UEA ingin membawa bangsa Arab mendekat kembali kepada ilmu pengetahuan. Hampir 1.000 tahun lalu, sains menjadi keseharian bangsa Arab.
Oleh
kris mada
·3 menit baca
Pembangkit Listrik Tenaga Nuklir Barakah bukan semata soal penyediaan energi di Uni Emirat Arab. Reaktor itu adalah wajah terbaru dari semangat adaptasi dan kehausan bangsa Arab pada ilmu pengetahuan.
Pengoperasian PLTN Unit I Barakah dilakukan hampir dua pekan setelah UEA meluncurkan satelit Hope ke Mars. PLTN unit I Barakah adalah reaktor nuklir pertama milik bangsa Arab. Bangsa Israel dan Persia alias Iran telah lebih dulu punya reaktor nuklir.
Bagi bangsa kaya minyak dan gas seperti UEA, sebenarnya mudah saja mengoperasikan pembangkit listrik tenaga gas (PLTG) atau diesel (PLTD). Walakin, UEA telah memutuskan bahwa bangsa itu harus mencari pilihan selain minyak. Sebab, akan tiba harinya minyak dan gas habis. UEA mencoba beradaptasi dengan kemungkinan itu.
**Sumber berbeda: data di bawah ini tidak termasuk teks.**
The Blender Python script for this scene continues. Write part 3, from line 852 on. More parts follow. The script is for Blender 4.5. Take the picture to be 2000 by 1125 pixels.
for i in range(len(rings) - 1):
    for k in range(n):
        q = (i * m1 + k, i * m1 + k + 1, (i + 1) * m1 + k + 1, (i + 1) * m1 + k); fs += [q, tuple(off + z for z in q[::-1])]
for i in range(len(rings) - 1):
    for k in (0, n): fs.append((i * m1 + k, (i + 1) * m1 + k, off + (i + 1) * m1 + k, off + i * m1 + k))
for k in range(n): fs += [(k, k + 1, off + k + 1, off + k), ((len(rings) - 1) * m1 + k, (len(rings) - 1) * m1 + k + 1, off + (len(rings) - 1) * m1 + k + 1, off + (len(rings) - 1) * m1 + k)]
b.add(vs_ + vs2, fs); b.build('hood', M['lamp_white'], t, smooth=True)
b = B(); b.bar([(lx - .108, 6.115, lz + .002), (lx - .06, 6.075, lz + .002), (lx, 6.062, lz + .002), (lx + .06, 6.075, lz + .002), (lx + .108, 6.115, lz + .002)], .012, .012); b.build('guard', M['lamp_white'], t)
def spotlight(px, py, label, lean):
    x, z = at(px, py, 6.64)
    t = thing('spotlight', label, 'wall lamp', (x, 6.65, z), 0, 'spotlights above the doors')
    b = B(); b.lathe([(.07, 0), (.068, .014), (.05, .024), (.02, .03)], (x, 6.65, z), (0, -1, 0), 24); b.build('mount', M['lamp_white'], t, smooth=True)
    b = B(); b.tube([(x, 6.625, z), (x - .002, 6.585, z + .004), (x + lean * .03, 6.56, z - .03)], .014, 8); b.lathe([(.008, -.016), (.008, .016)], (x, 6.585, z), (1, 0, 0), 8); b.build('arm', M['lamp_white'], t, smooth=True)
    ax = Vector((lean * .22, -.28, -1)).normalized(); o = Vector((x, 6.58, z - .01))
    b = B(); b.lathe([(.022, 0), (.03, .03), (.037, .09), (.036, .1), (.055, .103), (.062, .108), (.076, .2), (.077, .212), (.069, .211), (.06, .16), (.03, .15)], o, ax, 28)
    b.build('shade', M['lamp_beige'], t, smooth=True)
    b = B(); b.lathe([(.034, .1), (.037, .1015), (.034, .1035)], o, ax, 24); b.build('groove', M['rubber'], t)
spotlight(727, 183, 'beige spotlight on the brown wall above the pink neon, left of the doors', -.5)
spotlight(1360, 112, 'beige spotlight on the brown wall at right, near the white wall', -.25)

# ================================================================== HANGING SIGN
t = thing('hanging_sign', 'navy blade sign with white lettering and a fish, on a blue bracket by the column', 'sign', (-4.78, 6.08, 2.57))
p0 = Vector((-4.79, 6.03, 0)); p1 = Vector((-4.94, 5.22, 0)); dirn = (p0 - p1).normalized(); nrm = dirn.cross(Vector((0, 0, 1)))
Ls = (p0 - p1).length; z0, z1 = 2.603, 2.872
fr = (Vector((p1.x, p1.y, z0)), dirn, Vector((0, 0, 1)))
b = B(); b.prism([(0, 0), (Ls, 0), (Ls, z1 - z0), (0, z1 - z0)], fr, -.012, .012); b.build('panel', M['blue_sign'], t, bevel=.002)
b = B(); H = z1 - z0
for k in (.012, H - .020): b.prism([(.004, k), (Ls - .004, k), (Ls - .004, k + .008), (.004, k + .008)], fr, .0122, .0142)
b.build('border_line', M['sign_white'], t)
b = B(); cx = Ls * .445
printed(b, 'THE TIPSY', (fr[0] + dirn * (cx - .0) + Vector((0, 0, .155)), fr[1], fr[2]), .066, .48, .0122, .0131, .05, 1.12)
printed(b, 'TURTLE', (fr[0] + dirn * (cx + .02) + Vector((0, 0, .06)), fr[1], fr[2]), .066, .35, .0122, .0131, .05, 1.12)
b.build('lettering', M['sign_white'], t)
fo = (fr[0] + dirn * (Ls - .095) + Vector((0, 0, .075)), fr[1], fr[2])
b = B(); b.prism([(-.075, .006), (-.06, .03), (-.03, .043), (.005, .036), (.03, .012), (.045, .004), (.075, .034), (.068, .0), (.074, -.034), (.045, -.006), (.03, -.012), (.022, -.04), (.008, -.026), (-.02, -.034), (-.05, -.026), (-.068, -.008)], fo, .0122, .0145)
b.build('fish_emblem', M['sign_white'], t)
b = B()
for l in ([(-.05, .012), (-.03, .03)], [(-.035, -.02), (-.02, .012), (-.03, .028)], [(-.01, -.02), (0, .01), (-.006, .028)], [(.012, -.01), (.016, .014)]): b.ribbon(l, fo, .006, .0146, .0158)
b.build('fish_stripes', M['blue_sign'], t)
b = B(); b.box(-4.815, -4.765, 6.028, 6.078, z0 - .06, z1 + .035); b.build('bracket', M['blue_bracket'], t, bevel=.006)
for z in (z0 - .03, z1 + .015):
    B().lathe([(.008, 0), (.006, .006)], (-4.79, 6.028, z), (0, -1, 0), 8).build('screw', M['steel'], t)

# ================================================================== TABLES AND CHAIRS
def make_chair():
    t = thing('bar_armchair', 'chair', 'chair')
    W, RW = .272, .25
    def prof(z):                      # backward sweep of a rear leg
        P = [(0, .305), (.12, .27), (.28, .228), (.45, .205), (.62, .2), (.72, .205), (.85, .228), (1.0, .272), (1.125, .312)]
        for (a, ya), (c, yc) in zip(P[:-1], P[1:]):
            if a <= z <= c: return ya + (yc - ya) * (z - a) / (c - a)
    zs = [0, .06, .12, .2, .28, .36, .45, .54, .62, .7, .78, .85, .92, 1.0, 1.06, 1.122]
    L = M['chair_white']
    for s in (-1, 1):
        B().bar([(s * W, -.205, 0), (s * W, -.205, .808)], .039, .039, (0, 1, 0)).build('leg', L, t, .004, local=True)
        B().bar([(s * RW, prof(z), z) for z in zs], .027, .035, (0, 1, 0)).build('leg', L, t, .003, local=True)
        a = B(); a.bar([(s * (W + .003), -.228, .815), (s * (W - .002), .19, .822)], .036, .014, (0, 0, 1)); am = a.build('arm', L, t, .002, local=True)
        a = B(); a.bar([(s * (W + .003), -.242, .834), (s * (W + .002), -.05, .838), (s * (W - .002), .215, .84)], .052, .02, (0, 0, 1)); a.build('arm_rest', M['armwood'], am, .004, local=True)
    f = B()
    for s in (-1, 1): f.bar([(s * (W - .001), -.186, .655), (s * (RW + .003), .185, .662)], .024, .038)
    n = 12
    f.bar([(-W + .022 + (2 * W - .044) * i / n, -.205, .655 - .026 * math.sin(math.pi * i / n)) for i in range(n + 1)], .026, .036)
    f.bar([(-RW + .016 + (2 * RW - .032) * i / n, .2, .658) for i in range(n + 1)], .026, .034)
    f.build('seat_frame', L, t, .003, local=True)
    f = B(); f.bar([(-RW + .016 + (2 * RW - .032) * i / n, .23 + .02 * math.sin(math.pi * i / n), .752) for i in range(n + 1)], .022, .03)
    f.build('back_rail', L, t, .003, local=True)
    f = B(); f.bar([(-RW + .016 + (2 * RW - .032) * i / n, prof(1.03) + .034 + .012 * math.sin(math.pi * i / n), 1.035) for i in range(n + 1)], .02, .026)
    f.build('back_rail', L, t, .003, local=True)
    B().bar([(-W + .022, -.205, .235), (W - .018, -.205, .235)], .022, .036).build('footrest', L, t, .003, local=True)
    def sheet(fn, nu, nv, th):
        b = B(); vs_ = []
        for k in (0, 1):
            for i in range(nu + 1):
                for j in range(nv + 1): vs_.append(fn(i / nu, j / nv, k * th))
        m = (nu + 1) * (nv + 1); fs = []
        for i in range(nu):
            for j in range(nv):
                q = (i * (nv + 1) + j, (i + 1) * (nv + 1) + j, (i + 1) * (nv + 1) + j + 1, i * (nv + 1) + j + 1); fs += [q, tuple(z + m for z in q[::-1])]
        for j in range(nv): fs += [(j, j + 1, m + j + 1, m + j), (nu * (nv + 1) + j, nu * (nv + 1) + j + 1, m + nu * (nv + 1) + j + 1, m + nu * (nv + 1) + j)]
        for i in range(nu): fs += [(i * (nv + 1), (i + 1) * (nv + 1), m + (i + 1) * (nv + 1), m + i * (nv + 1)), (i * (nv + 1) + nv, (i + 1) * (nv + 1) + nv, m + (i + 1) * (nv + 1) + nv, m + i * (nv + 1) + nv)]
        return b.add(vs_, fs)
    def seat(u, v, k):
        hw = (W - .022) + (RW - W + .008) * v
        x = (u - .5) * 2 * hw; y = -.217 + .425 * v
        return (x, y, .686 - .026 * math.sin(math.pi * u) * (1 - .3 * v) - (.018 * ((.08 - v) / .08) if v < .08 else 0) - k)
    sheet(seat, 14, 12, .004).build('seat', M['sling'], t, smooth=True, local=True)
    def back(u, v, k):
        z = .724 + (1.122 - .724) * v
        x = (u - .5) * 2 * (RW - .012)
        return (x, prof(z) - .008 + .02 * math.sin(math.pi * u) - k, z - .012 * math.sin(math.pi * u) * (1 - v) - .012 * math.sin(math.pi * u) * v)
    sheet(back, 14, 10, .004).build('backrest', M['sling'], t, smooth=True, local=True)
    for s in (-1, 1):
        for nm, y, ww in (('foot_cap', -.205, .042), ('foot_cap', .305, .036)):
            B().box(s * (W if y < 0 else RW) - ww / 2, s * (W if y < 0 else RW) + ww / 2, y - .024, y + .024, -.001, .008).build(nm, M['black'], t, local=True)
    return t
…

Pengoperasian PLTN Unit I Barakah juga membuka peluang bagi bangsa itu untuk memperdalam pengetahuan soal nuklir. Sudah bukan waktunya lagi bertanya akan dipakai apa pengetahuan soal nuklir itu. Hal terpenting adalah pengetahuan itu dikuasai dulu.
Sebelumnya, lewat peluncuran satelit pemantau ke Mars, UEA telah dan akan mengembangkan pengetahuan soal antariksa, elektronika, komunikasi, dan aneka ilmu pengetahuan penunjang terkait satelit. UEA mengerahkan hampir 200 warganya untuk ikut membangun satelit itu. Data yang dikumpulkan satelit itu akan dibagikan secara gratis. UEA menyebutnya sebagai layanan kepada kemanusiaan.
Kala satelit itu diluncurkan dari Jepang, UEA menyebut bahwa satelit itu adalah lambang harapan dan inspirasi bagi seluruh bangsa Arab. UEA tidak mau lagi Arab dikenal hanya karena gurun, konflik, dan minyak. UEA mau bangsa Arab juga dipandang karena gairah pada ilmu pengetahuan dan modernitas.
Keinginan itu tidak salah karena citra dunia pada bangsa Arab sudah terbentuk selama ratusan tahun. Butuh kerja keras untuk menggeser citra itu. Hope dan Barakah adalah bagian dari upaya menggeser citra itu.
Minat sains
Sebelum membangun dan mengirim satelit ke Mars, UEA membawa Kembali gairah antariksa kepada bangsa Arab Lewat Hazza al-Mansouri. Pada 2019, ia menjadi orang Arab ketiga yang tinggal beberapa hari di luar angkasa. Sebelum Al-Mansouri, ada Pangeran Sultan Bin Salman dan Mohammed Faris.
Sultan, anak kedua dari pernikahan Raja Salman dengan Putri Sultana binti Turki al-Sudairi, lebih sibuk mengurus pariwisata dan baru tiga tahun terakhir kembali mengurus isu antariksa. Sementara Faris sibuk mengurusi politik di negaranya, Suriah, yang dilanda perang saudara. Sementara Al-Mansouri tetap fokus mengurus antariksa. Ia mengirimkan foto bumi yang bulat kala berada di luar angkasa.
Pengiriman Al-Mansouri dan satelit pemantau ke Mars membuat UEA punya modal kuat untuk mendorong para pemuda Arab semakin mendalami sains. Bangsa Arab telah membuktikan bumi bulat dan mengirimkan satelit ke mars. UEA dan Arab Saudi juga membelanjakan ratusan juta dollar AS selama beberapa tahun terakhir untuk membiayai warganya mempelajari teknik, sains, dan aneka ilmu pengetahuan modern lain di berbagai universitas mancanegara.
Lewat PLTN Barakah, satelit Hope, dan penerbangan Al-Mansouri, UEA ingin membawa bangsa Arab kembali mendekat kepada ilmu pengetahuan. Hampir 1.000 tahun lalu, bangsa Arab memang amat dekat dengan ilmu pengetahuan. Hampir semua prinsip sains dan aneka ilmu pengetahuan modern lainnya dikembangkan para sarjana Arab dengan pusat di Baghdad, Irak. Kini, cahaya pencerahan itu dipancarkan lagi dari Abu Dhabi dan Dubai.